What’s My Sister Saill Up To? She’s One Eyed Roostering!


Back when we both had all our eyes

Let’s check in with Saill and see what she’s up to out on her ranch in Petaluma.  Since I’ve written about her last there’s been a lot of circle of life stuff  happening.   Her amazing cat that survived a coyote attack did not survive crossing the road.  Saill was devastated and in her grief went immediately to Petaluma Animal Shelter  and got a little tiny baby kitten.  She immediately regretted the decision and then was like, “Awwwww, he’s so cute!

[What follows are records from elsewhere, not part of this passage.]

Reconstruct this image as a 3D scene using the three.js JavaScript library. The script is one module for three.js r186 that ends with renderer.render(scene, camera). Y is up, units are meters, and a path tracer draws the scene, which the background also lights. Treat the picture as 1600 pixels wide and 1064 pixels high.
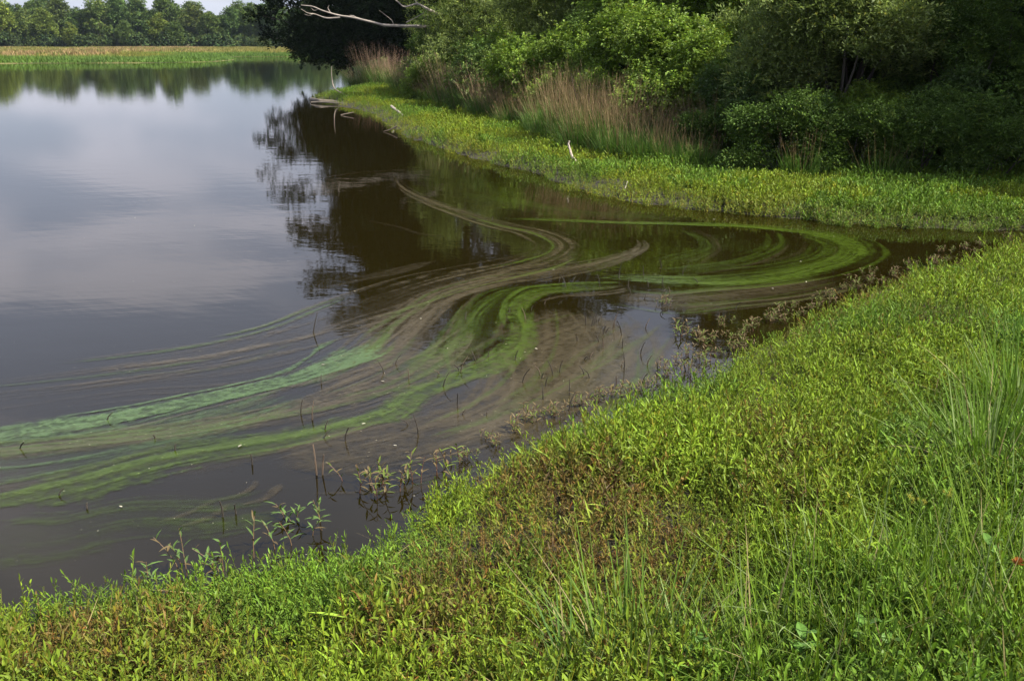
import * as THREE from 'three';

// ---------------------------------------------------------------- camera, sky, sun, exposure
const EYE = 2.2, PITCH = 17.8 * Math.PI / 180, FOV = 40;
const scene = new THREE.Scene();
const camera = new THREE.PerspectiveCamera(FOV, 1024 / 680, 0.05, 4000);
camera.position.set(0, EYE, 0);
camera.rotation.set(-PITCH, 0, 0);
const renderer = new THREE.WebGLRenderer({ antialias: true });
renderer.toneMapping = THREE.LinearToneMapping;
renderer.toneMappingExposure = 2.2;
renderer.shadowMap.enabled = true;

// random numbers and noise, all seeded
function rng(seed) { let s = seed | 0; return () => { s = (s + 0x6d2b79f5) | 0; let t = Math.imul(s ^ (s >>> 15), 1 | s); t = (t + Math.imul(t ^ (t >>> 7), 61 | t)) ^ t; return ((t ^ (t >>> 14)) >>> 0) / 4294967296; }; }
const R0 = rng(77), TAB = new Float32Array(65536);
for (let i = 0; i < 65536; i++) TAB[i] = R0();
const fade = (t) => t * t * (3 - 2 * t);
function noise(x, y) {
  const xi = Math.floor(x), yi = Math.floor(y), u = fade(x - xi), v = fade(y - yi);
  const a = (xi & 255) + ((yi & 255) << 8), b = ((xi + 1) & 255) + ((yi & 255) << 8), c = (xi & 255) + (((yi + 1) & 255) << 8), d = ((xi + 1) & 255) + (((yi + 1) & 255) << 8);
  return (TAB[a] * (1 - u) + TAB[b] * u) * (1 - v) + (TAB[c] * (1 - u) + TAB[d] * u) * v;
}
function fbm(x, y, o = 4) { let s = 0, a = .5, n = 0; for (let i = 0; i < o; i++) { s += a * noise(x, y); n += a; a *= .5; x = x * 2.03 + 17.3; y = y * 2.03 + 9.1; } return s / n; }
const clamp = (x, a = 0, b = 1) => Math.min(b, Math.max(a, x));
const smooth = (a, b, x) => fade(clamp((x - a) / (b - a)));
const lerp = (a, b, t) => a + (b - a) * t;
const V = (x, y, z) => new THREE.Vector3(x, y, z);

const SUN = V(.60, .74, .22).normalize();
{ // hazy summer sky with thin high cloud; the same all the way round
  const W = 1024, H = 512, px = new Float32Array(W * H * 4);
  for (let j = 0; j < H; j++) for (let i = 0; i < W; i++) {
    const el = ((j + .5) / H - .5) * Math.PI, az = ((i + .5) / W - .5) * 2 * Math.PI;
    const d = [Math.cos(el) * Math.cos(az), Math.sin(el), Math.cos(el) * Math.sin(az)];
    let c;
    const up = Math.max(0, d[1]), h = Math.exp(-up * 7);
    const blue = [.25, .288, .40], haze = [.275, .305, .345];
    c = blue.map((b, k) => lerp(b, haze[k], h));
    if (d[1] > 0) {
      const q = 1 / (d[1] + .22), X = d[0] * q * 2.6, Z = d[2] * q * 2.6;
      const w = fbm(X * .6 + 3, Z * .6 + 8, 3);
      const cl = smooth(.36, .72, fbm(X + w * 2.2 + 40, Z * 1.15 + w * 1.5 + 11, 5)) * (1 - h * .8);
      const bright = [lerp(.55, .40, smooth(.3, .6, d[1])), lerp(.53, .42, smooth(.3, .6, d[1])), lerp(.585, .50, smooth(.3, .6, d[1]))];
      c = c.map((b, k) => lerp(b, bright[k], cl * .85));
      const g = Math.max(0, d[0] * SUN.x + d[1] * SUN.y + d[2] * SUN.z);
      const glow = .3 * Math.pow(g, 8) + .9 * Math.pow(g, 60);
      c = c.map((b, k) => b + glow * [1, .95, .88][k]);
    } else c = [.16, .17, .12];
    px.set([...c, 1], (j * W + i) * 4);
  }
  const sky = new THREE.DataTexture(px, W, H, THREE.RGBAFormat, THREE.FloatType);
  sky.mapping = THREE.EquirectangularReflectionMapping; sky.magFilter = THREE.LinearFilter; sky.needsUpdate = true;
  scene.background = sky; scene.environment = sky;
}
const sun = new THREE.DirectionalLight(new THREE.Color(1, .94, .82), 5);
sun.position.copy(SUN).multiplyScalar(120); sun.castShadow = true; sun.shadow.radius = 1.6;
Object.assign(sun.shadow.camera, { left: -60, right: 60, top: 60, bottom: -60, far: 300 });
sun.shadow.mapSize.set(4096, 4096);
scene.add(sun, sun.target);

scene.fog = new THREE.FogExp2(0xb4c4d8, .00009);

// ---------------------------------------------------------------- helpers
// a place measured on the photograph (1600 x 1064): on the level y = h, or at a given distance ahead
const F = 532 / Math.tan(FOV * Math.PI / 360);
function ray(px, py) { const dx = (px - 800) / F, dy = (532 - py) / F; return V(dx, -Math.sin(PITCH) + dy * Math.cos(PITCH), -Math.cos(PITCH) - dy * Math.sin(PITCH)); }
function at(px, py, h = 0) { const r = ray(px, py), t = (h - EYE) / r.y; return V(r.x * t, h, r.z * t); }
function far(px, py, d) { const r = ray(px, py), t = -d / r.z; return V(r.x * t, EYE + r.y * t, -d); }
function along(px, d) { return ((px - 800) / F) * d / Math.cos(PITCH * .2); }

const used = new Map();
function numbered(name) { const n = used.get(name) ?? 0; used.set(name, n + 1); return n ? `${name}_${String(n).padStart(3, '0')}` : name; }
function tag(o, label, category, group, kind) { if (label) o.userData.label = label; if (category) o.userData.category = category; if (group) o.userData.group = group; if (kind) o.userData.kind = kind; return o; }
function shade(o) { o.castShadow = true; o.receiveShadow = true; return o; }
function thing(name, label, category, pos, group, kind) { const g = new THREE.Group(); g.name = numbered(name); g.position.copy(pos); tag(g, label, category, group, kind); scene.add(g); return g; }
function part(name, geo, mat, parent, kind) { const m = shade(new THREE.Mesh(geo, mat)); m.name = name; if (kind) m.userData.kind = kind; parent.add(m); return m; }
function mesh(name, geo, mat, label, category, group, kind) { const m = shade(new THREE.Mesh(geo, mat)); m.name = numbered(name); tag(m, label, category, group, kind); scene.add(m); return m; }
function inst(name, geo, mat, list, parent, kind = 'stuff') {
  const m = shade(new THREE.InstancedMesh(geo, mat, list.length)), c = new THREE.Color();
  list.forEach((e, i) => { m.setMatrixAt(i, e.m); m.setColorAt(i, c.setRGB(...e.c)); });
  m.name = parent ? name : numbered(name); m.userData.kind = kind; (parent ?? scene).add(m); return m;
}
function copyOf(o, pos, turn, scale, label, group) {
  const c = o.clone(); c.name = numbered(o.name.replace(/_\d{3}$/, '')); c.position.copy(pos); c.rotation.set(0, turn, 0);
  typeof scale === 'number' ? c.scale.setScalar(scale) : c.scale.set(...scale);
  c.userData = { ...o.userData }; if (label) c.userData.label = label; if (group) c.userData.group = group; scene.add(c); return c;
}

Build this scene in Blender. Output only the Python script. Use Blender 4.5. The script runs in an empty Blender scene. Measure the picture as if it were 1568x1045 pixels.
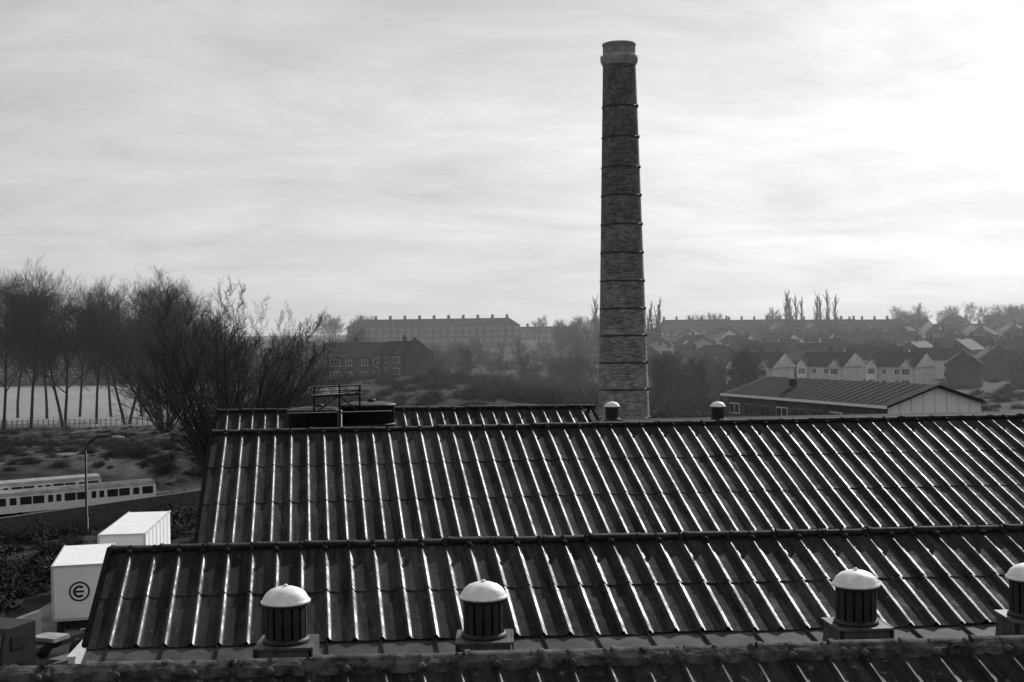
import bpy, math, random
import numpy as np
from mathutils import Vector, Matrix
from mathutils import noise as mn
random.seed(7)
S=bpy.context.scene
R=random.random
def U(a,b): return a+(b-a)*random.random()

# ---------------------------------------------------------------- camera
CAMZ=14.0; F=1900.0
pitch=math.atan(10.5/F); roll=0.014
f=Vector((0,math.cos(pitch),-math.sin(pitch))); r0=Vector((1,0,0)); u0=r0.cross(f)
rr=r0*math.cos(roll)-u0*math.sin(roll); uu=u0*math.cos(roll)+r0*math.sin(roll)
cd=bpy.data.cameras.new("camera"); cam=bpy.data.objects.new("camera",cd); S.collection.objects.link(cam)
M=Matrix((rr,uu,-f)).transposed().to_4x4(); M.translation=Vector((0,0,CAMZ)); cam.matrix_world=M
cd.sensor_width=36; cd.lens=36*F/1568; cd.clip_end=20000; cd.clip_start=.1; S.camera=cam
def ray(px,py): return rr*((px-784)/F)+uu*(-(py-522.5)/F)+f
def P(px,py,d):
    q=ray(px,py); return Vector((0,0,CAMZ))+q*(d/q.y)
def G(px,py,z):
    q=ray(px,py); return Vector((0,0,CAMZ))+q*(z/q.z)
def XD(px,d): return P(px,512,d).x

# ---------------------------------------------------------------- materials
def mat(name,c,rough=.8,var=.35,scale=3,bump=0,spec=.5,detail=6,c2=None,coord='Object',stretch=None,metal=0):
    m=bpy.data.materials.new(name); m.use_nodes=True; nt=m.node_tree; b=nt.nodes['Principled BSDF']
    b.inputs['Roughness'].default_value=rough; b.inputs['Specular IOR Level'].default_value=spec
    b.inputs['Metallic'].default_value=metal
    tc=nt.nodes.new('ShaderNodeTexCoord'); mp=nt.nodes.new('ShaderNodeMapping')
    nt.links.new(tc.outputs[coord],mp.inputs[0])
    if stretch: mp.inputs['Scale'].default_value=stretch
    n=nt.nodes.new('ShaderNodeTexNoise'); n.inputs['Scale'].default_value=scale; n.inputs['Detail'].default_value=detail; n.inputs['Roughness'].default_value=.65
    nt.links.new(mp.outputs[0],n.inputs['Vector'])
    cr=nt.nodes.new('ShaderNodeValToRGB'); cr.color_ramp.elements[0].position=.32; cr.color_ramp.elements[1].position=.68
    a=max(0,c*(1-var)); z=c*(1+var) if c2 is None else c2
    cr.color_ramp.elements[0].color=(a,a,a,1); cr.color_ramp.elements[1].color=(z,z,z,1)
    nt.links.new(n.outputs[0],cr.inputs[0]); nt.links.new(cr.outputs[0],b.inputs['Base Color'])
    if bump:
        bp=nt.nodes.new('ShaderNodeBump'); bp.inputs['Strength'].default_value=bump; bp.inputs['Distance'].default_value=.02
        nt.links.new(n.outputs[0],bp.inputs['Height']); nt.links.new(bp.outputs[0],b.inputs['Normal'])
    return m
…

I love him.”  Her remaining cat and dog love the new kitten so from rain comes roses.

Her beloved old dog Dario also passed away from old age.  There is nothing sadder than losing your beloved old dog and even Saill, a hardened chicken rancher by now, can’t avoid that kind of pain.  Sigh.

Most recently, when I  visited her last week,  she confessed that she had to eat two of her roosters.  “They were delicious!”  she admitted.  She then went on to describe her wonderful meals, the leftovers and her cooking technique.

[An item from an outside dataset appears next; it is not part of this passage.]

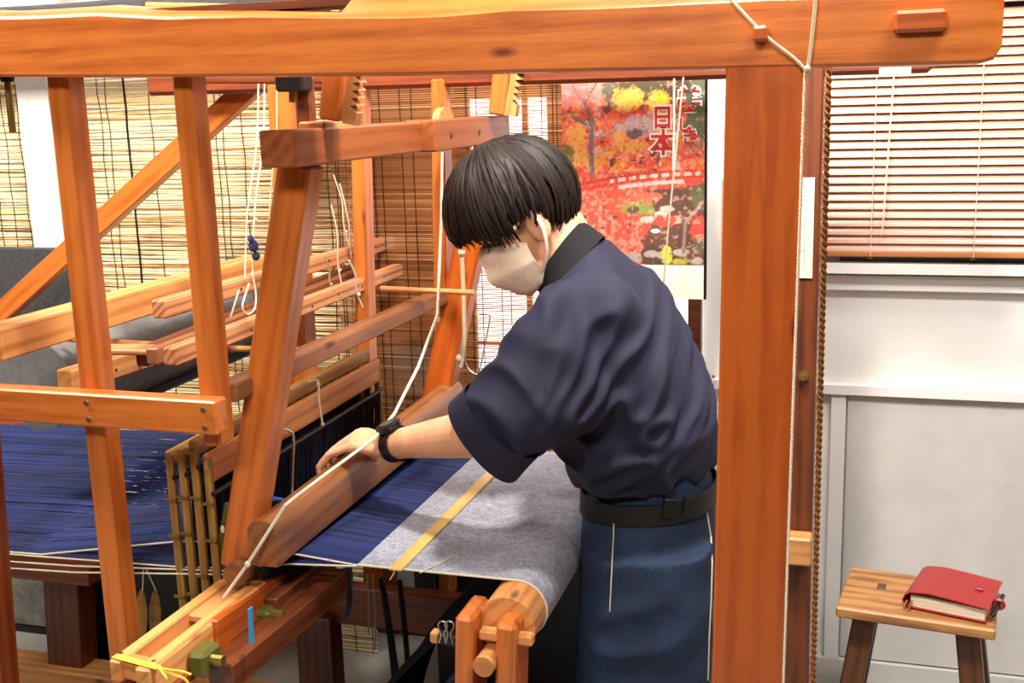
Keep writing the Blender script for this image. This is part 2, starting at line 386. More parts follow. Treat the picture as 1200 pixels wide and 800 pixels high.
tr = nt.nodes.new('ShaderNodeBsdfTranslucent'); mxs = nt.nodes.new('ShaderNodeMixShader'); mxs.inputs[0].default_value = .6
src = pb.inputs['Base Color'].links[0].from_socket; nt.links.new(src, tr.inputs['Color'])
nt.links.new(pb.outputs[0], mxs.inputs[1]); nt.links.new(tr.outputs[0], mxs.inputs[2]); nt.links.new(mxs.outputs[0], nt.nodes['Material Output'].inputs['Surface'])
SPLINT_T = sm
splint_blind()

# ------------------------------------------------------------------ grey partition, cloth bolt and board above
def fabric(name, c1, c2, scale, rough=.9, bump=.3, vec=(1, 1, 1), sheen=.2):
    t = NT(name); f = t.noise(t.coords(vec, rand=False), scale, 3, .7); t.link(t.ramp(f, [(.3, lin(c1)), (.7, lin(c2))]), t.b.inputs['Base Color'])
    t.b.inputs['Roughness'].default_value = rough; t.b.inputs['Sheen Weight'].default_value = sheen; t.bump(f, bump, .002); return t.m
CHAR = fabric('charcoal_fabric', (46, 46, 50), (66, 66, 70), 60)
GREYF = fabric('grey_felt', (80, 80, 84), (120, 118, 116), 14)
STONEG = fabric('mottled_grey_board', (92, 92, 88), (138, 136, 128), 22, bump=.1)
TY = 2.58
pt = thing('partition_board', 'tall charcoal board standing on the floor in front of the far left reed screen', 'partition', (-2.6, TY, 0))
xp1 = PY(100, 500, TY).x
slab('board', (-3.3, TY, .3), (xp1, TY+.03, PY(40, 291, TY).z), CHAR, pt, .004); slab('lower_board', (-3.3, TY, .02), (xp1, TY+.03, .3), STONEG, pt, .003)
slab('skirting', (-3.3, TY-.006, 0), (xp1, TY+.03, .02), BLACK, pt)
bolt = thing('cloth_bolt', 'rolled black cloth lying along the very top above the long front beam', 'cloth', (-2.0, 2.5, 1.75))
obj('roll', MB().tube([V((-3.0+.18*k, 2.5, 1.735+.004*math.sin(k*2.1))) for k in range(11)], [.035+.003*math.sin(k*1.7) for k in range(11)], 14), CHAR, bolt)
tie = obj('tie', MB().tube([V((-2.35, 2.5+.0385*math.cos(a), 1.735+.0385*math.sin(a))) for a in [i*math.pi/8 for i in range(16)]], .004, 6, closed=True), CORD, bolt)
tb = beam('timber_plank', (-1.62, 2.45, 1.735), (-1.40, 2.45, 1.72), .09, .03, PINE); tag(tb, 'short pale plank lying high above the front beam beside the black cloth roll', 'plank')
hr = beam('shelf_board', (-2.9, 2.55, 1.69), (-1.3, 2.55, 1.685), .12, .018, BROWNW); tag(hr, 'narrow shelf board above the loom that carries the black cloth roll', 'shelf')

structure(slab('bright_gap_strip', (PY(44, 200, RY+.02).x-.008, RY-.02, 0), (PY(64, 200, RY).x+.02, RY+.06, 1.9), WHITEP))  # white strip added in the gap, bright where the shadowed wall stayed grey
# warp package under grey felt, behind the uprights
XR = -1.52; rr = .09
za = PX(190, 445, XR).z
fr = thing('wrapped_roll', 'thick grey felt covered roll lying behind the two left uprights of the loom', 'roll', (XR, 2, za))
RP = []
for k in range(2):
    y = (1.78, 2.62)[k]; RP.append([V((XR+rr*math.cos(a), y, za+rr+rr*math.sin(a))) for a in [i*2*math.pi/32 for i in range(32)]])
obj('felt_cover', MB().rings(RP), GREYF, fr)
NAVYD = fabric('dark_navy_cloth', (14, 18, 36), (22, 27, 52), 200)
obj('navy_edge', MB().rings([[V((XR+.04+.014*math.cos(a), y, za-.002+.010*math.sin(a))) for a in [i*2*math.pi/10 for i in range(10)]] for y in (2.02, 2.62)]), NAVYD, fr)
slab('dark_fill_panel', (PY(490, 690, DY).x, DY-.024, .03), (dx1, DY-.004, .72), plain('dark_fill_black', (26, 22, 24), .7), door)  # added panel over the panes, coloured black to darken the area behind the roller
st = rod('thin_stick', smooth_pts([PY(95, 690, 2.5), PY(97, 720, 2.5), PY(99, 752, 2.52)], 4), .006, OCHRE, n=8); tag(st, 'thin pale stick leaning against the corner of the grey partition', 'stick')

# ------------------------------------------------------------------ poster with the autumn garden
def vnoise(u, v, seed, oct=4):
    rs = np.random.RandomState(seed); out = 0; amp = 1; tot = 0
    for o in range(oct):
        n = 2**o; g = rs.rand(64, 64); x = (u*n) % 63; y = (v*n) % 63; xi = x.astype(int); yi = y.astype(int); fx = x-xi; fy = y-yi
        fx = fx*fx*(3-2*fx); fy = fy*fy*(3-2*fy); xj = (xi+1) % 64; yj = (yi+1) % 64
        out = out + amp*((g[yi, xi]*(1-fx)+g[yi, xj]*fx)*(1-fy)+(g[yj, xi]*(1-fx)+g[yj, xj]*fx)*fy); tot += amp; amp *= .6
    return out/tot
def poster_colours(nu, nv):
    u, v = np.meshgrid(np.linspace(0, 1, nu), np.linspace(0, 1, nv)); X = u*1.0; Y = v*1.29
    N = lambda s, sc, o=5: vnoise(X*sc, Y*sc, s, o)
    col = np.zeros((nv, nu, 3)); L = lambda c: np.array(lin(c)[:3])
    def mixc(mask, c): 
        m = np.clip(mask, 0, 1)[..., None]; col[:] = col*(1-m)+np.array(c)*m
    a, b, c, d = N(1, 9), N(2, 22), N(3, 6), N(5, 40, 3)
    sm = lambda e, x, w=.03: np.clip((x-e)/w+.5, 0, 1)
    col[:] = L((232, 74, 52)); mixc(sm(.52, a), L((244, 104, 66))); mixc(sm(.60, b), L((250, 140, 110))); mixc(sm(.64, N(7, 16))*(v < .5), L((240, 180, 170)))
    mixc(sm(.62, N(8, 12))*(v < .5), L((236, 150, 40)))
    mixc(sm(.66, N(9, 14))*(v < .55), L((90, 50, 40)))
    def blob(cx, cy, rx, ry, cc, s, th=.5, amp=1.1):
        dd = ((u-cx)/rx)**2+((v-cy)/ry)**2; mixc(sm(0, 1-dd+amp*(.6*(N(s, 14)-.5)+.9*(N(s+7, 44, 3)-.5))*2, .5), np.array(cc))
    blob(.10, .02, .22, .14, L((246, 120, 120)), 11); blob(.3, .03, .1, .1, L((245, 150, 140)), 12)
    blob(.62, .03, .24, .12, L((36, 66, 46)), 13); blob(.95, .12, .10, .22, L((60, 100, 70)), 14); blob(.82, .06, .08, .08, L((20, 36, 30)), 15); blob(.36, .08, .07, .07, L((80, 96, 84)), 16)
    blob(.48, .11, .11, .06, L((250, 200, 80)), 17); blob(.68, .14, .08, .06, L((250, 206, 50)), 18); blob(.54, .26, .16, .05, L((200, 170, 170)), 19); blob(.52, .30, .06, .03, L((90, 80, 90)), 20)
    for q, (cx, cy, rx, ry) in enumerate(((.48, .37, .10, .03), (.40, .31, .05, .03), (.10, .33, .07, .09), (.14, .44, .10, .03), (.72, .3, .05, .05), (.33, .40, .05, .02))): blob(cx, cy, rx, ry, L((248, 170, 70)), 30+q)
    blob(.03, .4, .05, .06, L((110, 110, 40)), 41)
    def line(x0, y0, x1, y1, wd, cc, wob=.01):
        t = np.clip(((u-x0)*(x1-x0)+(Y-y0)*(y1-y0))/((x1-x0)**2+(y1-y0)**2), 0, 1)
        dd = np.hypot(u-(x0+t*(x1-x0))+wob*(N(50, 10)-.5)*2, Y-(y0+t*(y1-y0))); mixc(sm(0, wd-dd, .006), cc)
    g = L((110, 104, 110))
    line(.21, .30, .215, .84, .018, g); line(.21, .34, .08, .27, .012, g); line(.21, .33, .16, .14, .010, g); line(.16, .2, .26, .02, .006, L((140, 70, 70))); line(.17, .2, .08, .06, .005, L((140, 80, 80))); line(.23, .42, .38, .36, .008, L((170, 150, 160)))
    # lower half: maples, pond, rocks
    mixc(sm(.55, v+.05*(a-.5))*1.0, L((228, 62, 48))); mixc(sm(.55, v)*sm(.55, b), L((250, 96, 76))); mixc(sm(.55, v)*sm(.66, d), L((252, 150, 130)))
    pond = sm(.55, u+.35*(N(60, 6)-.5)+.15*np.clip(.9-v, 0, 1), .05)*sm(.60, v+.03*(c-.5)+.06*(u-.6), .02)
    mixc(pond, L((44, 32, 34))); mixc(pond*sm(.55, N(61, 8)), L((70, 46, 40)))
    blob(.25, .70, .30, .16, L((236, 70, 54)), 63); blob(.42, .64, .18, .10, L((240, 76, 58)), 64); blob(.33, .80, .20, .12, L((232, 62, 50)), 65); blob(.58, .635, .12, .025, L((244, 96, 70)), 66); blob(.24, .90, .10, .07, L((220, 50, 44)), 67); blob(.56, .76, .06, .10, L((236, 66, 52)), 68)
    fol = sm(.56, v)*(1-pond)*sm(.57, N(69, 34)); mixc(fol*.8, L((252, 140, 116))); mixc(sm(.6, v)*(u < .5)*sm(.68, N(70, 26)), L((90, 30, 26)))
    blob(.54, .70, .12, .035, L((120, 140, 60)), 71); blob(.5, .71, .05, .02, L((50, 60, 30)), 72)
    for q, (cx, cy, rx, ry) in enumerate(((.74, .70, .05, .016), (.62, .76, .07, .018), (.70, .73, .05, .02), (.80, .76, .05, .02))): blob(cx, cy, rx, ry, L((200, 184, 174)), 80+q, amp=.5)
    blob(.66, .82, .035, .012, L((220, 214, 226)), 86, amp=.3)
    for q, (cx, cy, rx, ry) in enumerate(((.50, .965, .07, .03), (.63, .945, .05, .02), (.84, .935, .06, .02), (.72, .95, .05, .02), (.95, .98, .04, .02))): blob(cx, cy, rx, ry, L((170, 164, 156)), 90+q, amp=.5)
    blob(.74, .95, .035, .05, L((190, 200, 60)), 96); blob(.83, .985, .06, .02, L((180, 170, 50)), 97); blob(.97, .62, .06, .07, L((60, 84, 50)), 98); blob(.94, .545, .09, .03, L((234, 66, 54)), 99)
    blob(.74, .765, .09, .03, L((214, 60, 48)), 100); blob(.97, .80, .07, .06, L((214, 50, 44)), 101); blob(.97, .90, .06, .05, L((50, 74, 50)), 102)
    line(.99, .86, .87, 1.0, .012, L((150, 130, 120))); line(.87, 1.0, .86, 1.2, .011, L((130, 112, 104)))
    # bridge: red rail with white posts over the arch
    arch = .50+.10*(u-.95)**2*1.0
    for off, cc, wd in ((.0, L((214, 40, 36)), .008), (.03, L((214, 40, 36)), .006)): mixc(sm(0, wd-np.abs(v-(arch+off)), .004)*(u > .06), cc)
    posts = (np.abs(((u*13) % 1)-.5) < .32)*(np.abs(v-(arch+.016)) < .010)*(u > .34)*(u < .97); mixc(posts*1.0, L((246, 220, 206)))
    deck = (np.abs(v-(arch+.055)) < .010)*(u > .4)*(u < .86); mixc(deck*1.0, L((226, 206, 200)))
    blob(.02, .60, .05, .05, L((232, 214, 190)), 103, amp=.2)
    f1, f2 = N(120, 60, 3), N(121, 30, 3); col *= (.75+.62*f1)[..., None]; mixc((f2 > .66)*.35, L((255, 200, 170))); mixc((N(122, 50, 2) > .74)*.5, L((60, 24, 20)))
    mixc(np.full_like(u, .10), L((255, 190, 160)))
    return np.clip(col, 0, 1)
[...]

“But what happened?”  I asked. “You said they were getting along together.”

Until last week Saill had been hoping beyond hope that every single chicken farmer that had ever lived was wrong about having more than one rooster.  She was sure that, with love, attention and kind words, the roosters could live in harmony together without killing each other.  But she was wrong.

“They got blood lust.”  She whispered.  Apparently the roosters started hunting rats and mice at night and once they got a taste for it they couldn’t shake their darkest instincts.

“I came out one morning to find a blood bath.  They had pecked a rat to death all night and the roosters were going crazy.”  Once there were no more rats to kill, they turned on each other.

She tried to keep them separated but everything happened too fast.  She heard all three of her roosters making noises and by the time she got to them Louie and Vinnie had pecked out Patrick’s eye.

“Saill, remember how scared I was of your roosters pecking out my eye when you made me hold him?”  Saill has a tradition of making all her visitors get photographed holding a rooster and then she hangs up their photo on her fridge.  In my photo I am leaning away from the rooster, not making eye contact.  My husband was so scared of losing an eye that he put on my sunglasses for the shoot.

“I think you might have been right about that.”  She admitted.

We walk over to watch the sole survivor.  He is huge.  His feet are gigantic and dangerous.  He turns his head to stare at me with his one eye he has left.  There’s a chicken roosting behind him.

Saill stands admiring him.  “I got ten eggs from the chickens and they’ve all hatched!”  She tells me.  And so the circle of life continues.